1 dirham setara dengan 2,979 gram perak.
Harga perak per gram pada Sabtu, 24 Juni 2023 menurut situs harga-emas.org adalah Rp 10.826. Dengan demikian 1 dirham setara dengan Rp. 32.250,654. Jika ini yang kita jadikan ukuran, berarti penghasilan Imam Ahmad sebulan adalah 17 x 32.207,35 = Rp 548.261,118,-!
Andai 1 dirham nilainya kita naikkan menjadi 100 rb sekalipun, maka penghasilan imam Ahmad perbulan hanyalah Rp 1.700.000,-!
Andai nilai 1 dirham nilainya kita naikkan menjadi 250 rb sekalipun, maka penghasilan imam Ahmad perbulan adalah Rp 4.250.000!
Dalam riwayat al-Bukhārī ada kesan bahwa harga seekor kambing adalah 10 dirham. Harga kambing tahun 2023 menurut berita antara 2.650.000- 3.850.000. Artinya rata-rata Rp 3.250.000,-. Dengan kata lain, jika memakai standar harga kambing di zaman Nabi ﷺ diperkirakan 10 dirham setara dengan Rp 3.250.000,-. Dengan demikian penghasilan 17 dirham kondisi terbaiknya diperkirakan setara dengan Rp.5.525.000,-!

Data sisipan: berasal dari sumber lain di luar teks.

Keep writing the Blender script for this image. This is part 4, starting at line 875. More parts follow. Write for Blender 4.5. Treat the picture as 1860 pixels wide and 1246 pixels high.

Uang segitu dipakai untuk menafkahi dirinya dan anak istrinya!
Ingat, Imam Ahmad hidup di kota besar, yakni Bagdad. Bahkan, di zaman beliau Bagdad adalah ibukata Khilafah Abbasiyyah. Anda yang hidup di kota-kota besar semisal Jakarta, Surabaya, Bogor dan semisalnya bisa memperkirakan bagaimana perjuangan sebuah keluarga bertahan hidup jika penghasilannya sekitar 3-5 jutaan.
Wajar jika imam Ahmad juga dikenal punya utang! Pernah sampai berutang dan menggadaikan sandalnya pada tukang roti!
Sudah begitu beliau anti sekali dengan pemberian siapapun, dari khalifah sekalipun!
Pernah menolak juga jabatan hakim yang sekarang mungkin setara dengan jabatan menteri!